The report comes as lawmakers in Washington are facing a July 31 deadline for the expiration of federal transportation funding. Congress has been struggling to come up with a way to pay for an extension, and tolling advocates have suggested expanding the use of tolls to allow states to generate more money for highways on their own.  

Present law requires states to construct new lanes on highways that they want to add tolls to unless they are granted an exemption. 

A $275 billion transportation bill that has been proposed in the Senate would allow states to apply more easily to the Department of Transportation (DOT) for approval to install additional tolls on existing roads.

The measure, known as the Developing a Reliable and Innovative Vision for the Economy (DRIVE) Act, calls for appropriating nearly $43 billion per year to the federal government's highway program. 

The spending is contingent upon lawmakers coming up with a way to pay for it, but lawmakers included a provision that would expand the Federal Highway Administration's Interstate System Reconstruction and Rehabilitation Pilot Program (ISRRPP) to make it easier for states to ask for permission to toll their roads. 

The pilot program was established by a 1998 transportation funding bill that was approved by Congress, but participation has thus far been limited to Virginia, North Carolina and Missouri.
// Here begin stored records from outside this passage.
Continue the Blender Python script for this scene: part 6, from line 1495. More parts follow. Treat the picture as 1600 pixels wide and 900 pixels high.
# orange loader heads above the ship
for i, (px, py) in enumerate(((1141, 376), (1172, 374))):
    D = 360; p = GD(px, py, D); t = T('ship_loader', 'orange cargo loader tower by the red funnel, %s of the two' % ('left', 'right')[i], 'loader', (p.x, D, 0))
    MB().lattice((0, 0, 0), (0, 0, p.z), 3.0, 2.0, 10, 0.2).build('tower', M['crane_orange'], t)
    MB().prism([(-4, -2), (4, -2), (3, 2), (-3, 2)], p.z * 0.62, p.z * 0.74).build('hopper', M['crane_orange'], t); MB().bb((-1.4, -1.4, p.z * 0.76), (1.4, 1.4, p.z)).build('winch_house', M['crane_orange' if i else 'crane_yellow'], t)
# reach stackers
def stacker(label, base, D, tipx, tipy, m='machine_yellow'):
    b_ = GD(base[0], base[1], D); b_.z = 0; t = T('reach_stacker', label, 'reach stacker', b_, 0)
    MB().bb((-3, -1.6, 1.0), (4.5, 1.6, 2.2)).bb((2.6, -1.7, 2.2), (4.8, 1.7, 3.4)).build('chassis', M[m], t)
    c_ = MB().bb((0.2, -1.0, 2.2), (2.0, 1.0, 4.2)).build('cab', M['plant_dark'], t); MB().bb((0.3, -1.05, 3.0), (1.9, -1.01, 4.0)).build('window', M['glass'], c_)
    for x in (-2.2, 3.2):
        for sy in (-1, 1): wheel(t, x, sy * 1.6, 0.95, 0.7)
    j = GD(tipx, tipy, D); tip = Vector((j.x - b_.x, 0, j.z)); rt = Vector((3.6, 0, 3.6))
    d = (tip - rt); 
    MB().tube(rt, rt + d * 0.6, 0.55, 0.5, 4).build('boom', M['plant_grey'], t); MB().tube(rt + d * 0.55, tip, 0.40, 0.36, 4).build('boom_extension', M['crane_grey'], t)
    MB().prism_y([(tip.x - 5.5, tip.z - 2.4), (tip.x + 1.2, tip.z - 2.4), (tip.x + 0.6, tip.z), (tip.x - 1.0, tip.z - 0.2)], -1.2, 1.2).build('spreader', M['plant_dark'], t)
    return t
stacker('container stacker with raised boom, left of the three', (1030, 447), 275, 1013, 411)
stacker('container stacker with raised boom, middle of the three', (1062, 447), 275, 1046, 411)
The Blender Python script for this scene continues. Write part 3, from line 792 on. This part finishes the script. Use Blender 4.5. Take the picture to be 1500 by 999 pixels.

The transportation bill that was approved by the Senate Environment and Public Works Committee last week would not expand the number of states that can participate in the pilot, but it would make it easier for states to join the program if the test states decide not to go forward with a tolling expansion. 

Opponents of expanding tolling in the U.S. said they questioned the IBTTA's findings. 

"IBTTA’s press release would have been more accurate if it read: ‘Proliferation of toll roads and low gas prices inflate count of toll road trips in America,’" the Richmond, Va.-based Alliance for Toll-Free Interstates said in a statement that was provided to The Hill. 

"A nine percent increase in toll roads accounts for two-thirds of the 14 percent increase in toll road trips they have observed, and low gas prices leading to more miles driven could easily account for the rest," the anti-tolling group continued. "The idea that the American people are joyfully paying hand over fist for the thrill of driving on toll roads is laughable." 

The opposition group disputed the noting that tolling is a potential solution to the nation's transportation problems. 

"Electronic tolling is held up as a funding panacea, but it is proven to waste 20 percent or more of collected revenues on collection and bureaucratic costs, not to mention padding the pockets of tolling companies," the ATFI said. "Compare that to 1 percent administrative costs for the fuel tax or 0.5 percent for the income tax. Additionally, tolling is proven to divert traffic onto secondary roads and cause increased accident rates on those roads – it displaces and increases accidents, it doesn’t reduce them.

"A new toll road that people can choose not to use is one thing; eliminating drivers’ choices by tolling an existing interstate is another, and will always be unacceptable," the statement concluded. 

This story was updated with new information at 12:42 p.m.